Sober socialising…..

Last night I went for food with 2 old friends (they’re not old, the friendship is) to celebrate my birthday. It was a lovely night and I laughed loads, caught up with them both, asked for advice on a situation and of course managed to ram lush food into my flapjack hole. We were there till they put the chairs on the tables and started mopping up.

Now a year ago that would not have been the case. I’d have swallowed some food about 6 o’clock then arranged to meet them in the pub. I’d have started drinking at home, got smashed with them out, then invited them back to drink even more. And of course I’d have prepared for all this and made sure the fridge was stocked.

One of my big fears of not drinking was “how the holy fox spunk do you socialise without alcohol?”. I genuinely thought that nights out sans alcool would be dull, boring and bloody pointless. Turns out it’s the opposite. It was when I was pouring the poison down my Gregory Peck that it was dull, boring and bloody pointless.

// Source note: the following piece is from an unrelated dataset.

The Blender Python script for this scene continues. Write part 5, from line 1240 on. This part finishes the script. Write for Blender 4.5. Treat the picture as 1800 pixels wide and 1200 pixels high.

The English Oxford Dictionary describes sociable as “Willing to talk and engage in activities with other people; friendly”. So it’s now that I am truly sociable. Not then.  Sober I do engage, I listen, I don’t just want to get my point/joke across and I am actually way more friendly as I don’t say stupid shit I don’t mean.

Let’s be honest. When we drink we often start shouting at people or at least talking louder (and closer to peoples faces). Is that good communicating or showing good social skills? Nuh. We also can slur? Ah okay so to really get my point across I need to actually numb my senses and talk weird. Again. This is not sociable.

I am also more sociable as I no longer write the next day off. When I was drinking I would not plan anything the next day as I knew how rough I’d be. Or worse, if I had planned something that I could no longer face… I’d cancel it. Then be riddled with the Gina Guilts. What? And this is more sociable? Ummmm….no babes….its the fecking opposite.

Today I’m off for a massive walk with my family that starts off at the beach then goes up a huge mountain (please do not doubt that this also involves stopping for a big lunch where I will devour 3 courses and yes I’ve already been online and know what I’m having).Last year that would never have happened (well…the virtual ordering would have).

So today I am celebrating the fact that not my social time is sociable. I am celebrating the fact that my communication skills are the best they have even been. I am celebrating the fact that I have amazing friends who I love spending time with and who also give me their desserts they cant finish. I am celebrating sober socialising.